At the Watertown Sportsmen's Club's weekend skeet shoot, Jeff Chambliss laughs as he tells me he needs some practice.

Chambliss, a specialist with the Army's 10th Mountain Division at Fort Drum and a member of the club, says he wants to get into hunting pheasant – but as far as he's concerned, his skills aren't quite up to par.

Chambliss is using a shotgun for the skeet shoot. But when I ask him what he thinks of military-style semi-automatic weapons in the hands of civilians – what are legally termed "assault weapons" – he echoes what I hear from a lot of soldiers who are also hunters and target shooters on the weekends. No problem, he says, as long as people are using them safely.
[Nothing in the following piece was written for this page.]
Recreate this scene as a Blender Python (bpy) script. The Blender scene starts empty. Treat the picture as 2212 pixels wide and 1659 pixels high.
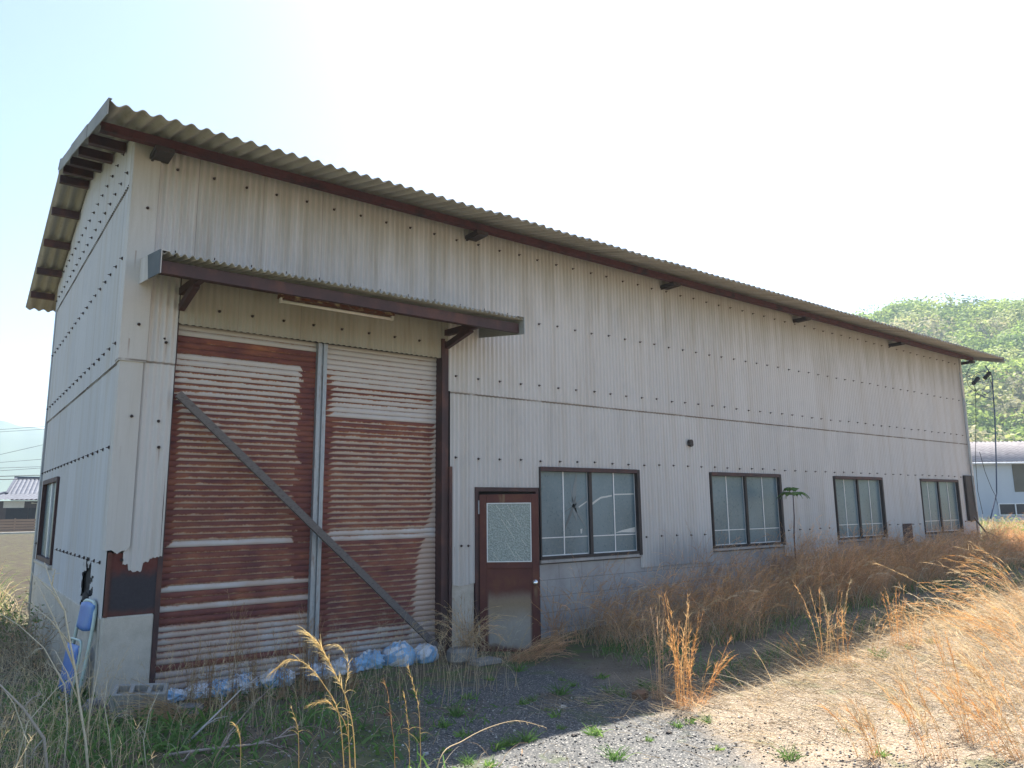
import bpy, math, random
import numpy as np
from mathutils import Vector, Matrix

R = math.radians
random.seed(7)
rng = np.random.default_rng(7)
scn = bpy.context.scene
COL = scn.collection
PI = math.pi

# ------------------------------------------------------------------ camera
CAM = np.array([-1.1930, -7.3684, 1.5176])
yaw, pitch, roll = 0.65459, 0.16612, -0.01118
fwd = Vector((math.sin(yaw) * math.cos(pitch), math.cos(yaw) * math.cos(pitch), math.sin(pitch)))
rgt = Vector((math.cos(yaw), -math.sin(yaw), 0))
upv = rgt.cross(fwd)
r2 = rgt * math.cos(roll) + upv * math.sin(roll)
u2 = -rgt * math.sin(roll) + upv * math.cos(roll)
cd = bpy.data.cameras.new('camera')
cd.sensor_width = 36
cd.lens = 36 * 1591.11 / 2212
cd.clip_start = 0.05
cd.clip_end = 12000
cam = bpy.data.objects.new('camera', cd)
M = Matrix(((r2.x, u2.x, -fwd.x, CAM[0]), (r2.y, u2.y, -fwd.y, CAM[1]), (r2.z, u2.z, -fwd.z, CAM[2]), (0, 0, 0, 1)))
cam.matrix_world = M
COL.objects.link(cam)
scn.camera = cam

# ------------------------------------------------------------------ light
SUNV = Vector((0.62, 0.45, 1.0)).normalized()          # towards the sun: behind the building, to the right
el = math.asin(SUNV.z)
az = math.atan2(SUNV.x, SUNV.y)
w = bpy.data.worlds.new('World')
scn.world = w
w.use_nodes = True
nt = w.node_tree
nt.nodes.clear()
out = nt.nodes.new('ShaderNodeOutputWorld')
bg = nt.nodes.new('ShaderNodeBackground')
sky = nt.nodes.new('ShaderNodeTexSky')
sky.sky_type = 'NISHITA'
sky.sun_disc = False
sky.sun_elevation = el
sky.sun_rotation = az
sky.altitude = 0
sky.air_density = 1.0
sky.dust_density = 1.2
sky.ozone_density = 1.0
bg.inputs['Strength'].default_value = 0.078
nt.links.new(sky.outputs[0], bg.inputs[0])
nt.links.new(bg.outputs[0], out.inputs[0])
sd = bpy.data.lights.new('sun', 'SUN')
sd.energy = 5.0
sd.angle = R(0.55)
sd.color = (1.0, 0.94, 0.85)
sun = bpy.data.objects.new('sun', sd)
sun.rotation_euler = (-SUNV).to_track_quat('-Z', 'Y').to_euler()
sun.location = (10, 10, 30)
COL.objects.link(sun)
scn.view_settings.view_transform = 'Standard'
scn.view_settings.look = 'None'
scn.view_settings.gamma = 1
scn.view_settings.exposure = 1.75

# ------------------------------------------------------------------ object helpers
def tag(o, label=None, cat=None, group=None, kind=None):
    if label: o['label'] = label
    if cat: o['category'] = cat
    if group: o['group'] = group
    if kind: o['kind'] = kind
    return o

def empty(name, label, cat, loc=(0, 0, 0), rz=0, group=None):
    o = bpy.data.objects.new(name, None)
    o.empty_display_size = 0.1
    o.location = loc
    o.rotation_euler = (0, 0, rz)
    COL.objects.link(o)
    return tag(o, label, cat, group)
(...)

"Military-style weapons – it all projects a bullet," he says. "And bullets can be thrown out of any type of weapon, it doesn't – just because they're military-style doesn't mean they are more dangerous than a civilian weapon that any civilian can buy."

New York's SAFE Act limits magazine capacities to seven bullets. But as one soldier pointed out, in the Army, soldiers practice changing magazines rapidly. Whether or not a smaller magazine will slow a shooter down depends entirely on how much practice that person has had changing magazines.

For that reason, many soldiers I spoke with said they didn't support that measure, and instead wanted to see a closer link between mental health records and gun permits. But Patrick O'Donnell, an Army captain at the skeet shoot with Jeff Chambliss, says that approach has its pitfalls, too.

"You have people who, if they were to be, you know, restricted from owning a type of rifle or something, that might make them reluctant to go seek help, which, in some cases, might cause more problems than it would solve," O'Donnell says.

Soldiers like O'Donnell and Chambliss who own private firearms have to register them with their Army post if they live or use them there. They're briefed on federal, state and local laws they must follow, and have to follow the post's rules on authorized use and storage.

Since the 2008 National Defense Authorization Act, health care providers and commanders who deem a soldier a risk to himself or others can ask whether he owns or plans to buy private weapons. Scott Petrowski says it's as part of the Army's response to the issue of soldier suicides.

Petrowski says the rules for private gun ownership and use on military installations are generally stricter than local or state laws. For example, even if a state allows concealed carry, Army posts do not.

"It's a safety factor," he says. "You know, for example, if there was an incident on the installation, the responding security forces, they need to know who the bad guy is. And if you have a person trying to protect themselves, they may become the victim."

In other words, the security forces may mistake that person for the shooter.

Petrowski says some soldiers don't like that restriction, and believe it infringes on their personal rights. But, he says, "A military installation, first and foremost, is there for military operations. It's for government business. And secondary, we have a population that lives on the installation. So we try to balance use of firearms, and also protect our military community."

I interviewed soldiers who wanted to see more and less regulation of firearms, although most came down on the side of less regulation. All I spoke with reflected Jeff Chambliss's sense of seriousness when it comes to handling weapons: any gun can be dangerous, and they need to be kept out of irresponsible hands. Exactly how to do that is something everyone, no matter their political leanings, is trying to figure out right now.